Scenes as source code —
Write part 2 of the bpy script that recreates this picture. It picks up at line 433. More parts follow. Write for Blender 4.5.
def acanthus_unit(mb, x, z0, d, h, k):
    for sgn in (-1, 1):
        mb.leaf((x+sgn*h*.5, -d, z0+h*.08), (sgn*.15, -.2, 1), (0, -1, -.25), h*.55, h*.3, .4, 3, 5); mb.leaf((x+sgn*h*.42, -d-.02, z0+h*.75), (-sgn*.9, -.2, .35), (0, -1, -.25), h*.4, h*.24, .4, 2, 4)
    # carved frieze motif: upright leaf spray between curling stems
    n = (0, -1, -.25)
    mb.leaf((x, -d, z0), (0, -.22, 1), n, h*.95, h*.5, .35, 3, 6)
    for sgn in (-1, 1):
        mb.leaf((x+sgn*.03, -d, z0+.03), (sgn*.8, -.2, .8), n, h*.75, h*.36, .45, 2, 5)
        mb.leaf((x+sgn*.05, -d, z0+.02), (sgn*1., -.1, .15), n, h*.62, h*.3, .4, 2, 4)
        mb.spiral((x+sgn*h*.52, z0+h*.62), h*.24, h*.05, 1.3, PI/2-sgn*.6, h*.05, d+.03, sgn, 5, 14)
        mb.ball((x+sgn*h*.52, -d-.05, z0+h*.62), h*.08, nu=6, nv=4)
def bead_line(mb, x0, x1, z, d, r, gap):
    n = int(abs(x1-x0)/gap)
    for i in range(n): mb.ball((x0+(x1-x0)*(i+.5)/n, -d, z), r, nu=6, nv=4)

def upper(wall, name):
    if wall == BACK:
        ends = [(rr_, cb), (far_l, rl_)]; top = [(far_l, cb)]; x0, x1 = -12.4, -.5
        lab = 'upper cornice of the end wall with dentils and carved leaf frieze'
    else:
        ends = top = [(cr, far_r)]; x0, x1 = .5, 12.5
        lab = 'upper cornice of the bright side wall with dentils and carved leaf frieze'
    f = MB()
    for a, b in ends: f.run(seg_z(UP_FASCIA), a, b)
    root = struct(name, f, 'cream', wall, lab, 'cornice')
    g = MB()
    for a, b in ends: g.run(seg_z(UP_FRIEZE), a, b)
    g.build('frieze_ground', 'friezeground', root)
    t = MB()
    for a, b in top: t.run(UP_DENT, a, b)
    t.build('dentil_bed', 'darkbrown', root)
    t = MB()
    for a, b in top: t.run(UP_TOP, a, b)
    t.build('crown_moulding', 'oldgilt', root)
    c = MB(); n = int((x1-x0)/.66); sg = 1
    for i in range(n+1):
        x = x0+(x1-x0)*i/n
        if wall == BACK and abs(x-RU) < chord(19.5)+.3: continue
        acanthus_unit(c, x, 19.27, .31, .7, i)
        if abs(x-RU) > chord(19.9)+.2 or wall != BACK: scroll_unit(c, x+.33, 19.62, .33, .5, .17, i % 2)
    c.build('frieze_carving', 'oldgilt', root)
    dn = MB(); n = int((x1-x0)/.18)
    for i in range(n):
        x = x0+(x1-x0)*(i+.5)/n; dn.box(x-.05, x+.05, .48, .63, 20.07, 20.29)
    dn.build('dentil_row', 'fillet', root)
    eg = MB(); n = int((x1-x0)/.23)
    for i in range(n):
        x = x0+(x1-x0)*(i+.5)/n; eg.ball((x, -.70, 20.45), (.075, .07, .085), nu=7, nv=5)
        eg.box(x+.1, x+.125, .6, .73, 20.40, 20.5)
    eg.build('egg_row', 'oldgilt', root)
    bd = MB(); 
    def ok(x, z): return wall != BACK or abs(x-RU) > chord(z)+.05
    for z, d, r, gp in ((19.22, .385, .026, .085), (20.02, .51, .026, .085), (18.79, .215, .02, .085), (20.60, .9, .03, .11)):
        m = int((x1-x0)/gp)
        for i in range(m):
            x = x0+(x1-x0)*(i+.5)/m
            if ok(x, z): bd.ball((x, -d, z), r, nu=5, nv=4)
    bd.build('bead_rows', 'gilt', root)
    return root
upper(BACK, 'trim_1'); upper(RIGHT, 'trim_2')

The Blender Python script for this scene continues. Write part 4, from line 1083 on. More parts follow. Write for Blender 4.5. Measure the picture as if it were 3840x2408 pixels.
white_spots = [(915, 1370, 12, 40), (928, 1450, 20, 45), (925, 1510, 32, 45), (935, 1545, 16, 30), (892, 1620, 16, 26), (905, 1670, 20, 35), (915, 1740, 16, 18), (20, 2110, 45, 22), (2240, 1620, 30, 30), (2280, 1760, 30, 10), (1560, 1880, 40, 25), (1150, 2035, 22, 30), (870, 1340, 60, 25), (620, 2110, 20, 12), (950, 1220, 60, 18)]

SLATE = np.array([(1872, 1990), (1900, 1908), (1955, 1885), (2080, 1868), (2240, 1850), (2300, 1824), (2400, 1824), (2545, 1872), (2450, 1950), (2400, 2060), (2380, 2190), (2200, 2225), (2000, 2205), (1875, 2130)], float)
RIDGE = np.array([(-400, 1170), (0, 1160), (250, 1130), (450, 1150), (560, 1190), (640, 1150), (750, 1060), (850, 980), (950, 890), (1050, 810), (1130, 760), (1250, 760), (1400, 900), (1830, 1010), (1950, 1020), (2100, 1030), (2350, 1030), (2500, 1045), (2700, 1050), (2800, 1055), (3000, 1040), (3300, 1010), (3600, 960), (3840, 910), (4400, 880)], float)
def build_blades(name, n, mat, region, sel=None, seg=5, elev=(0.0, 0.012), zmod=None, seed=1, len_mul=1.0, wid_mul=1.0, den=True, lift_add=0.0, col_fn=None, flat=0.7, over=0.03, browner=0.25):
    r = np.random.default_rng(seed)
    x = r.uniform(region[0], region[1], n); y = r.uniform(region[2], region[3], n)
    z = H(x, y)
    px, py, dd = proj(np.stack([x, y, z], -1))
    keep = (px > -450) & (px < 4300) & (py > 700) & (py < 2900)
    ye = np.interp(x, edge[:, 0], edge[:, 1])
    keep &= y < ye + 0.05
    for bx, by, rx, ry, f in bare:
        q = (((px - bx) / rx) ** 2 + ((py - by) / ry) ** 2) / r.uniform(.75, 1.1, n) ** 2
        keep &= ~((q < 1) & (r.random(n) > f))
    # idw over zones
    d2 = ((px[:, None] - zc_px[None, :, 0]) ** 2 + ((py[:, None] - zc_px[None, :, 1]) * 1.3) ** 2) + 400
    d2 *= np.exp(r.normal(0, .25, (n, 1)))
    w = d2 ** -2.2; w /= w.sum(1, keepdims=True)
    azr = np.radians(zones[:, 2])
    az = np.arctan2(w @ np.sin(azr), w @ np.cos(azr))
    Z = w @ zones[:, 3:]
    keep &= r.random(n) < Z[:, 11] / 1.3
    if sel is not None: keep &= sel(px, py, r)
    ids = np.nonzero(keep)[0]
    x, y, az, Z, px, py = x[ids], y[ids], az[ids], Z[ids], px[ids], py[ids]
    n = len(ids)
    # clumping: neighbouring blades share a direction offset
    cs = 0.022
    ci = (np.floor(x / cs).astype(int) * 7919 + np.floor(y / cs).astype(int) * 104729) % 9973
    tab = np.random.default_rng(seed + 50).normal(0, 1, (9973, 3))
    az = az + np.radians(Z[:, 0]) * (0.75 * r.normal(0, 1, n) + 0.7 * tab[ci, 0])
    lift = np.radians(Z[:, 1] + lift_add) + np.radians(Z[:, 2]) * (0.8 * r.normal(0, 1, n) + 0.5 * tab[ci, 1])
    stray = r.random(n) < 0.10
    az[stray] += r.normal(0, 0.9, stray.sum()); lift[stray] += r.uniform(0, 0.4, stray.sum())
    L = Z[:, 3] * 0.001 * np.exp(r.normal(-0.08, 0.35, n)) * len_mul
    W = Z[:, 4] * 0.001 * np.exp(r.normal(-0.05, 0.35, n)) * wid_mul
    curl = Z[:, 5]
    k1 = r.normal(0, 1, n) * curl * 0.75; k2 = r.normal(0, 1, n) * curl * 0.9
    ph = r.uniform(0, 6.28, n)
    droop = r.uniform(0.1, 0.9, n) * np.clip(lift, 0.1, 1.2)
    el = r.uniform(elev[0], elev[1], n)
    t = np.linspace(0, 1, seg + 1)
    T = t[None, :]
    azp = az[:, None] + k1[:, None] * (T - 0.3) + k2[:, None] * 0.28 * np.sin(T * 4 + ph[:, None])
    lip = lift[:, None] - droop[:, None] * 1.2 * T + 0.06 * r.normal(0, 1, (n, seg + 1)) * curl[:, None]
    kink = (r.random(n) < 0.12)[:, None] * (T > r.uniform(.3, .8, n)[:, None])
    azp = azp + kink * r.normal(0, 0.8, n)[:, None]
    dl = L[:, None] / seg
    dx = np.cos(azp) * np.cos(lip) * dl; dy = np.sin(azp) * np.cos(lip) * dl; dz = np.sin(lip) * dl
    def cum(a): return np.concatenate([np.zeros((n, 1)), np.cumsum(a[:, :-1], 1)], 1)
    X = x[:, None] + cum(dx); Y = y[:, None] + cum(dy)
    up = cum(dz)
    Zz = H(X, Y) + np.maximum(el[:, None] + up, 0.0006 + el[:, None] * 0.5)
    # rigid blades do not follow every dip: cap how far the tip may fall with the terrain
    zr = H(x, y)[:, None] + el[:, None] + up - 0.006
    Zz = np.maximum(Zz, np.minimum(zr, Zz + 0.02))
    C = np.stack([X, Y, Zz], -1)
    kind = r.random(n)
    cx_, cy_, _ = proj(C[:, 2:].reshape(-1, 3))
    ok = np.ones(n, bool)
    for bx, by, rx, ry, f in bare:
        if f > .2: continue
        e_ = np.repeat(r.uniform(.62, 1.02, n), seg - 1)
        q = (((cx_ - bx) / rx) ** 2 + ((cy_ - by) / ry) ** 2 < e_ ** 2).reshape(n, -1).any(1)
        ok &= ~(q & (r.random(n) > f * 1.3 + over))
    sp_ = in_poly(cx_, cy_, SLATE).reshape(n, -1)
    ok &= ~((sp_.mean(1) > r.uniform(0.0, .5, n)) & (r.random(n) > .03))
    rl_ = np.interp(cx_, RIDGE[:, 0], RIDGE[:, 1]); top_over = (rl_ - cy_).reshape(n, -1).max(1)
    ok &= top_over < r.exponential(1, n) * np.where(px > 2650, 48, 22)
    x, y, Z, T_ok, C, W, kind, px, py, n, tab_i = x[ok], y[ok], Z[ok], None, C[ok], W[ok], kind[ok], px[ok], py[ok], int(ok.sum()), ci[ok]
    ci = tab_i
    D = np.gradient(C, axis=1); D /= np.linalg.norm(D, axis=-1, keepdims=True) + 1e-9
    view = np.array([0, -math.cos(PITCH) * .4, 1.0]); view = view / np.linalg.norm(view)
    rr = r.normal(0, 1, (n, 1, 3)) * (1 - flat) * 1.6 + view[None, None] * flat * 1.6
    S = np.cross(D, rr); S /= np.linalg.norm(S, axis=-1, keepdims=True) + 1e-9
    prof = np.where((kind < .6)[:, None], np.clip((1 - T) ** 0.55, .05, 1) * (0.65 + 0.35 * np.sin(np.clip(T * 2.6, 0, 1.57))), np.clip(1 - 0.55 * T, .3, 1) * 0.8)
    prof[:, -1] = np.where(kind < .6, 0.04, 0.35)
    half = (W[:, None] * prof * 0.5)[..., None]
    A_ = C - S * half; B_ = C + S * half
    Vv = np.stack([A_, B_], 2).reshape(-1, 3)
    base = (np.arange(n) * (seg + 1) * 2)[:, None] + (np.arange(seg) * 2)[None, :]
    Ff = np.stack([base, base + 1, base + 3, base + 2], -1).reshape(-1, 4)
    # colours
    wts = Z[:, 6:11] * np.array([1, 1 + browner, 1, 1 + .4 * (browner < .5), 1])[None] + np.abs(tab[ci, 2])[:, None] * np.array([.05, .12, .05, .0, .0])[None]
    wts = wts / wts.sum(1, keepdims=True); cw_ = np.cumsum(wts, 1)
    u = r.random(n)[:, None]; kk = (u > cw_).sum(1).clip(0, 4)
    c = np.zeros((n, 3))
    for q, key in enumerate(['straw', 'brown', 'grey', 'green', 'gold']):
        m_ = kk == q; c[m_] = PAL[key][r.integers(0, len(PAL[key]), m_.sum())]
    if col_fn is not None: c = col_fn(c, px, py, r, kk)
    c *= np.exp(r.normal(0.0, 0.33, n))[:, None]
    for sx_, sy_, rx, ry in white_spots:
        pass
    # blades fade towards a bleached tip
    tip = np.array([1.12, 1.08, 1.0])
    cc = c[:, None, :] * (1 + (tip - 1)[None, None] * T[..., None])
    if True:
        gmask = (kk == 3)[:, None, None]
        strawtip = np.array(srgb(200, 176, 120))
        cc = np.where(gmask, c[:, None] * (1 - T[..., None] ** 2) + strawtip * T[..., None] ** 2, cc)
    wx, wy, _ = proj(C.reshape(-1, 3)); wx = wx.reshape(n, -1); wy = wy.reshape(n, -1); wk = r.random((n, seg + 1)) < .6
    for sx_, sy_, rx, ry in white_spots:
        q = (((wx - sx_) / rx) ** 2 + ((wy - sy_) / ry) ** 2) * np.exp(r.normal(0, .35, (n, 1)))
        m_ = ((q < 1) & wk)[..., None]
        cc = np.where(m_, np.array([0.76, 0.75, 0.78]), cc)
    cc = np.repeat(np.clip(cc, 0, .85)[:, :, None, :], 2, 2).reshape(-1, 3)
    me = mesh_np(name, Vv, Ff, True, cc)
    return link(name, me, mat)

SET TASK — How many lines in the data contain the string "script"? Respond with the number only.

TASK RESULT — 2